PROBLEM STATEMENT:
Leave out the pictures and print only the lines from the one with "were 1932x1932 pixels." through the one with "R = math.radians", exactly as they are.

GIVEN RECORDS:
»»
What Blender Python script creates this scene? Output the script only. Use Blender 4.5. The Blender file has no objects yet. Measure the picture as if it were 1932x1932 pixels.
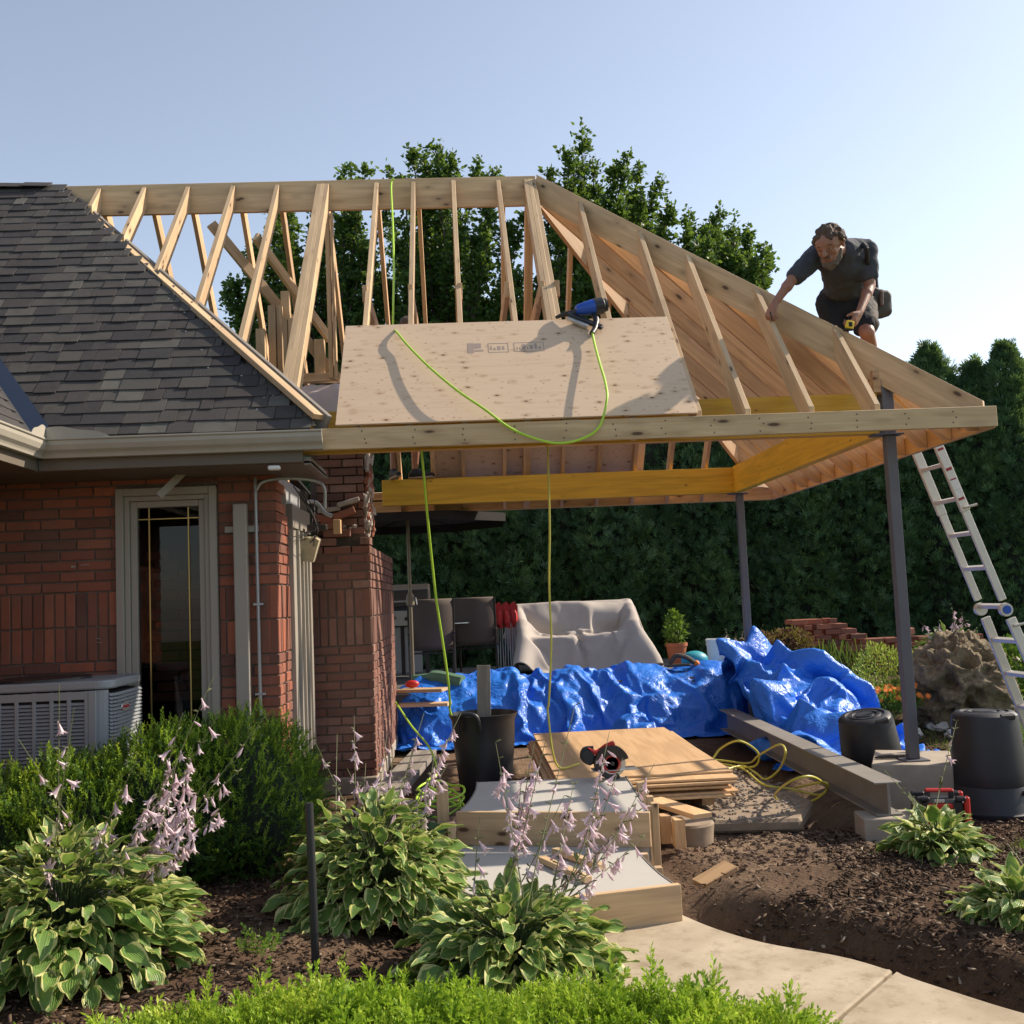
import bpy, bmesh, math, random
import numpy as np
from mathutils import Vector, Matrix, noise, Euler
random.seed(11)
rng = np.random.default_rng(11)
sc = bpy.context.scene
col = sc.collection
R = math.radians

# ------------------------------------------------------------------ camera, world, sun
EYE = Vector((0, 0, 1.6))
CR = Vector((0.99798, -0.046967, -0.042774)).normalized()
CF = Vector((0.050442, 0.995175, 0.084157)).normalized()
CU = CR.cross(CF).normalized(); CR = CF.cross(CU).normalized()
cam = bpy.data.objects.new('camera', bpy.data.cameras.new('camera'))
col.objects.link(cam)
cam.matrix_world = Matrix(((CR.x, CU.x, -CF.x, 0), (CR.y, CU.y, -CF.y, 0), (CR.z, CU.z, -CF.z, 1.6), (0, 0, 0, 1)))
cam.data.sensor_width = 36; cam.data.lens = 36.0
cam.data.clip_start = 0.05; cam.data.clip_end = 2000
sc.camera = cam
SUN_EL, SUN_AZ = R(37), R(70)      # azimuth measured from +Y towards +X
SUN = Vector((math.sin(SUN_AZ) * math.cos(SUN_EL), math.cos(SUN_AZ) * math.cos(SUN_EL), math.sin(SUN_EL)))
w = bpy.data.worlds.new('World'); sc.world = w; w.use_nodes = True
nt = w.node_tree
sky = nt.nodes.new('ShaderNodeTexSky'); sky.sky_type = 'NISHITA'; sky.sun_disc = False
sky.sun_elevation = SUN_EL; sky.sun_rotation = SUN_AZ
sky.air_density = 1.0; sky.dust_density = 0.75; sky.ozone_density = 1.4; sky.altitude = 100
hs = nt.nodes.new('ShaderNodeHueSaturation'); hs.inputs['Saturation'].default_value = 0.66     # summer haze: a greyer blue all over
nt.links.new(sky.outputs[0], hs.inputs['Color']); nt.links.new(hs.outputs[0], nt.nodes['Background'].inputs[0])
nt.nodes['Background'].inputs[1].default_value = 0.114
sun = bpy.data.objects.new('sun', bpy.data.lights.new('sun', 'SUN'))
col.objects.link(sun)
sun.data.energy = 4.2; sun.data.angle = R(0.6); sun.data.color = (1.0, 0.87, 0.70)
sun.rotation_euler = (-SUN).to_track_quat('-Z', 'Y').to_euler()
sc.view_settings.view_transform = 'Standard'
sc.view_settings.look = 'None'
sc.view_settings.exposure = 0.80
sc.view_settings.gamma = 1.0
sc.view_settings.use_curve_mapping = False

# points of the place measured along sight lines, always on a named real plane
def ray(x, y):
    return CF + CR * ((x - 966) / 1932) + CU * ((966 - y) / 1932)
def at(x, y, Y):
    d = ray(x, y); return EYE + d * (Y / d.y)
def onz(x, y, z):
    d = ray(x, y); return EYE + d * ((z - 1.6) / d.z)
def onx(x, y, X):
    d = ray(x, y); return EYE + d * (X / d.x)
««
»»
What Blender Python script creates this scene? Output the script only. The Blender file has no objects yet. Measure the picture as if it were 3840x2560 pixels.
««
WRITTEN ANSWER:
What Blender Python script creates this scene? Output the script only. Use Blender 4.5. The Blender file has no objects yet. Measure the picture as if it were 1932x1932 pixels.
import bpy, bmesh, math, random
import numpy as np
from mathutils import Vector, Matrix, noise, Euler
random.seed(11)
rng = np.random.default_rng(11)
sc = bpy.context.scene
col = sc.collection
R = math.radians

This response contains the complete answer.